A glacier is a large, perennial accumulation of crystalline ice, snow, rock, sediment, and often liquid water that originates on land and moves downslope under the influence of its own weight and gravity. 

Glaciers are classified by their size (i.e. ice sheet, ice cap, valley glacier, cirque glacier), location, and thermal regime (i.e., polar vs. temperate). Glaciers are sensitive indicators of changing climate according to USPS.

Glacial outburst flood

A glacial outburst flood is a type of outburst flood that occurs when the dam containing a glacial lake fails. An event similar to a GLOF, where a body of water contained by a glacier melts or overflows the glacier, is called a jökulhlaup(Icelandic term).

This outbreak generates outbursts or better known as flash floods in that area.

This failure or breaking of glaciers can happen due to the erosion, a buildup of water pressure, an avalanche of rock or heavy snow, an earthquake or cryoseism, volcanic eruptions under the ice, or massive displacement of water in a glacial lake when a large portion of an adjacent glacier collapses into it.

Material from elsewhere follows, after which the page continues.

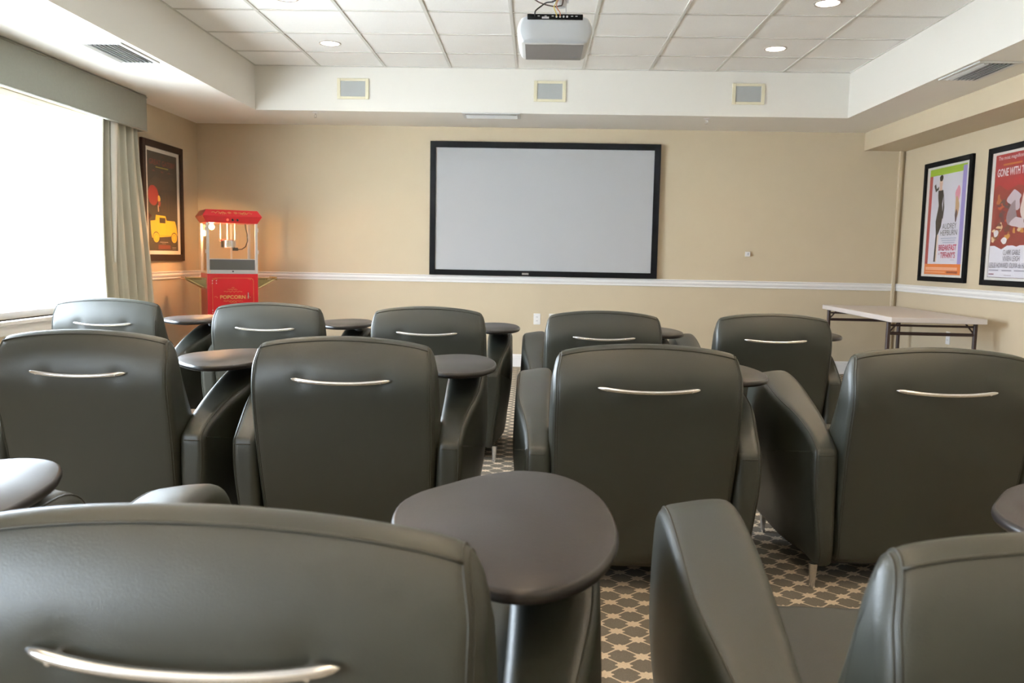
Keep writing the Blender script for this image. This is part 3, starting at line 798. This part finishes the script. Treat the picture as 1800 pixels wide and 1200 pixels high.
# glass case
z0, z1 = .945, 1.425
PB('case_floor', M_alu, [(-hw+.002, hw-.002, -hd_+.002, hd_-.002, z0, z0+.012)])
for x in (-hw+.012, hw-.012):
    for y in (-hd_+.012, hd_-.012): PB('corner_post', M_alu, [(x-.012, x+.012, y-.012, y+.012, z0+.012, z1)], bevel=.002)
PB('front_pane', M_pgl, [(-hw+.024, hw-.024, -hd_+.010, -hd_+.013, z0+.13, z1)])
PB('side_pane', M_pgl, [(-hw+.008, -hw+.011, -hd_+.024, hd_-.024, z0+.012, z1)])
PB('side_pane', M_pgl, [(hw-.011, hw-.008, -hd_+.024, hd_-.024, z0+.012, z1)])
for s, xx in ((-1, (-hw+.026, -.002)), (1, (.002, hw-.026))):
    PB('rear_door', M_pgl, [(xx[0], xx[1], hd_-.016, hd_-.013, z0+.02, z1-.01)])
PB('rear_mullion', M_alu, [(.045, .062, hd_-.022, hd_-.008, z0+.012, z1)])
lp = PB('front_panel', mat('smoked_panel', (.16, .16, .155, 1), .3, .6), [(-hw+.026, hw-.026, -hd_+.006, -hd_+.012, z0+.035, z0+.135)], bevel=.002)
PB('panel_ledge', M_alu, [(-hw+.03, hw-.03, -hd_-.006, -hd_+.016, z0+.012, z0+.036), (-hw+.026, hw-.026, -hd_+.004, -hd_+.014, z0+.135, z0+.142)])
MB().lathe([(.001, 0), (.008, -.004), (.008, -.012), (.001, -.014)], (0, -hd_-.008, z0+.03), 12).build('latch_knob', M_darkpl, pm)
for z in (z0+.21, z1-.06):
    for s in (-1, 1): PB('door_hinge', M_alu, [(s*(hw+.004)-.006, s*(hw+.004)+.006, -hd_+.004, -hd_+.022, z-.018, z+.018)])
# hanging kettle
kt = MB().lathe([(.001, 0), (.060, .0), (.066, .008), (.066, .072), (.070, .076), (.064, .080), (.001, .082)], (-.01, 0, 1.19), 32).build('kettle', M_chrome, pm, smooth=True)
kh = MB().cyl((-.01, 0, 1.27), (-.01, 0, 1.425), .008); kh.cyl((.06, 0, 1.21), (.06, 0, 1.425), .007); kh.cyl((-.075, 0, 1.25), (-.075, 0, 1.425), .005)
kh.build('hanger_rods', M_alu, kt, smooth=True)
MB().box(.035, .085, -.015, .015, 1.165, 1.195).tube([(.08, 0, 1.178), (.12, -.01, 1.18), (.155, -.01, 1.205), (.175, -.01, 1.26), (.172, -.01, 1.33), (.160, -.01, 1.38), (.155, -.01, 1.425)], .005, 8).build('power_cord', M_darkpl, kt, smooth=True)
MB().cyl((-.09, -.03, 1.262), (-.03, -.03, 1.268), .007).build('kettle_handle', mat('red_plastic', (.6, .02, .02, 1), .4), kt)
# canopy: tapered octagonal-profile red hood
def hood(z, dx, dy): return [(-hw-dx, -hd_-dy, z), (hw+dx, -hd_-dy, z), (hw+dx, hd_+dy, z), (-hw-dx, hd_+dy, z)]
cb = MB(); L = [hood(1.425, .0, .0), hood(1.490, .038, .038), hood(1.548, .0, .0)]
vs = L[0]+L[1]+L[2]
fs = [(0, 1, 2, 3), (8, 9, 10, 11)]+[(i*4+k, i*4+(k+1) % 4, (i+1)*4+(k+1) % 4, (i+1)*4+k) for i in range(2) for k in range(4)]
cb.add(vs, fs)
hood_o = cb.build('canopy', M_red, pm, bevel=.003)
g2 = MB()
def hy(z): return -hd_-.038*(1548-1000*z)/58-.0015
for (cx, cz, w_, n_) in ((-.12, 1.520, .13, 3), (.12, 1.520, .13, 3), (-.09, 1.512, .07, 4), (.10, 1.512, .07, 4), (-.028, 1.520, .03, 3), (.028, 1.520, .03, 3)):
    g2.tube([(p[0], hy(p[2]), p[2]) for p in curl(cx, cz, w_, .011, n_, y=0)], .0016, 4)
g2.build('gold_scrollwork', M_gold, hood_o)
for x, mm in ((-.045, mat('red_switch', (.7, .05, .04, 1), .3, emit=((1, .2, .1, 1), .6))), (0, M_darkpl), (.045, M_darkpl)):
    z = 1.457; MB().cyl((x, -hd_-.019, z), (x, -hd_-.030, z-.006), .010, n=14).build('rocker_switch', mm, hood_o, smooth=True)
# warm bulb under the canopy, at the left
MB().lathe([(.012, 0), (.012, -.01), (.024, -.028), (.026, -.042), (.016, -.058), (.001, -.062)], (-.165, -.05, 1.424), 20).build('bulb', mat('warm_bulb', (1, .8, .5, 1), .3, emit=((1, .62, .25, 1), 60)), pm, smooth=True)
bl = bpy.data.lights.new('bulb_light', 'POINT'); bl.energy = 15.0; bl.color = (1.0, .50, .18); bl.shadow_soft_size = .03
bo = bpy.data.objects.new('bulb_light', bl); COL.objects.link(bo); bo.parent = pm; bo.location = (-.165, -.05, 1.335)

# ------------------------------------------------------------------ ceiling projector
M_pj = mat('silver_plastic', (.62, .64, .67, 1), .32, .15); M_pj2 = mat('taupe_grille', (.20, .18, .165, 1), .6, bump=.6, bscale=500)
M_pj3 = mat('pale_plastic', (.70, .69, .66, 1), .4)
px, py = .078, 4.90
pj = thing('projector', 'silver projector hanging from the tiled ceiling, its cable sockets towards the camera', 'projector', (px, py, 2.375), 0)
sec = catmull([(-.168, .0), (0, .0), (.168, .0), (.200, .018), (.215, .075), (.200, .125), (.165, .150), (0, .156), (-.165, .150), (-.200, .125), (-.215, .075), (-.200, .018)], 5)
bd = MB(); n = len(sec); vs = []
for (y, s) in ((.0, .965), (.012, 1.0), (.20, 1.0), (.36, .985), (.40, .955), (.41, .90)):
    vs += [(x*s, y, .078+(z-.078)*s) for x, z in sec]
bd.add(vs, [tuple(range(n)), tuple(5*n+k for k in range(n))[::-1]]+[(i*n+k, i*n+(k+1) % n, (i+1)*n+(k+1) % n, (i+1)*n+k) for i in range(5) for k in range(n)])
bd.build('body', M_pj3, pj, smooth=True, angle=40)
rc = MB(); vs = []
prs = [(0, .965), (-.006, .95), (-.012, .90), (-.016, .6), (-.017, .05)]
for (y, s) in prs: vs += [(x*s, y, .078+(z-.078)*s) for x, z in sec]
rc.add(vs, [tuple(4*n+k for k in range(n))]+[(i*n+k, i*n+(k+1) % n, (i+1)*n+(k+1) % n, (i+1)*n+k) for i in range(4) for k in range(n)])
rc.build('rear_cover', M_pj, pj, smooth='all')
g = MB().box(-.168, .168, .02, .385, -.002, .001).build('underside_grille', M_pj2, pj)
MB().box(.10, .15, .30, .31, -.003, -.002).build('badge', mat('badge_grey', (.12, .12, .13, 1), .3), pj)
cs = MB().box(-.158, .158, -.022, .005, .128, .158); cs_o = cs.build('connector_panel', M_black, pj, bevel=.003)
jk = MB()
for x in (.008, .028, .048, .068): jk.cyl((x, -.020, .143), (x, -.028, .143), .0055, n=12)
jk.cyl((.128, -.01, .15), (.128, -.01, .172), .002)
jk.box(-.075, -.035, -.024, -.022, .132, .142)
for x in (-.10, -.06, -.02, .09, .115): jk.box(x, x+.012, -.0235, -.022, .144, .148)
jk.build('socket', M_alu, cs_o)
mt_ = MB().lathe([(.07, 0), (.068, .018), (.055, .036), (.03, .046), (.008, .05)], (.03, .13, .155), 28)
mt_.build('mount_dome', M_pj3, pj, smooth=True)
mp = MB()
for x in (-.005, .065): mp.cyl((x, .13, .16), (x, .13, .30), .003, n=8)
mp.box(-.02, .08, .10, .16, .27, .30); mp.lathe([(.001, 0), (.035, .004), (.035, .035), (.001, .04)], (.03, .13, .235), 20)
mp.cyl((.03, .13, .30), (.03, .13, ZT-2.375), .018)
mp.lathe([(.001, ZT-2.375-.012), (.06, ZT-2.375-.010), (.06, ZT-2.375-.0005)], (.03, .13, 0), 24)
mp.build('ceiling_mount', M_alu, pj, smooth=True)
def cab(name, pts, col, r=.0035):
    MB().tube(catmull(pts, 6, closed=False), r, 8).build(name, mat(name+'_jacket', col, .5), pj, smooth='all')
cab('power_cable', [(-.115, -.022, .145), (-.112, -.05, .165), (-.08, -.04, .195), (-.05, -.02, .22), (-.01, .04, .245), (.01, .11, .30), (.012, .13, ZT-2.376)], (.02, .02, .022, 1), .004)
cab('signal_cable', [(.01, .12, ZT-2.376), (-.16, .05, .36), (-.14, .0, .27), (-.10, -.02, .225), (-.03, -.03, .20), (.02, -.01, .205), (.045, .06, .26), (.045, .12, ZT-2.376)], (.10, .06, .05, 1), .004)
cab('yellow_cable', [(.008, -.024, .143), (.004, -.05, .155), (-.008, -.04, .19), (.0, .0, .22), (.02, .10, .30)], (.55, .42, .08, 1), .003)
cab('red_cable', [(.028, -.024, .143), (.026, -.05, .158), (.010, -.04, .185), (.008, .0, .22), (.03, .10, .30)], (.45, .16, .08, 1), .003)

June 2013 Kedarnath floods

Uttarakhand in June of 2013 suffered from a similar major disaster that was caused by heavy rainfall in the Himalayan state.

From 16 June 2013, Uttarakhand and adjoining areas received heavy rainfall due to an approaching well-marked cyclonic circulation from the Bay of Bengal which lead to 375% more than the benchmark rainfall during a normal monsoon. This caused the melting of Chorabari Glacier at the height of 3800 meters, and the eruption of the Mandakini River which led to heavy floods near Gobindghat, Kedarnath Dham, Rudraprayag district in Uttarakhand, Himachal Pradesh, and Western Nepal, and acute rainfall in other nearby regions of Delhi, Haryana, Uttar Pradesh and some parts of Tibet.

5748 people were dead during that disaster and many are still missing to this day.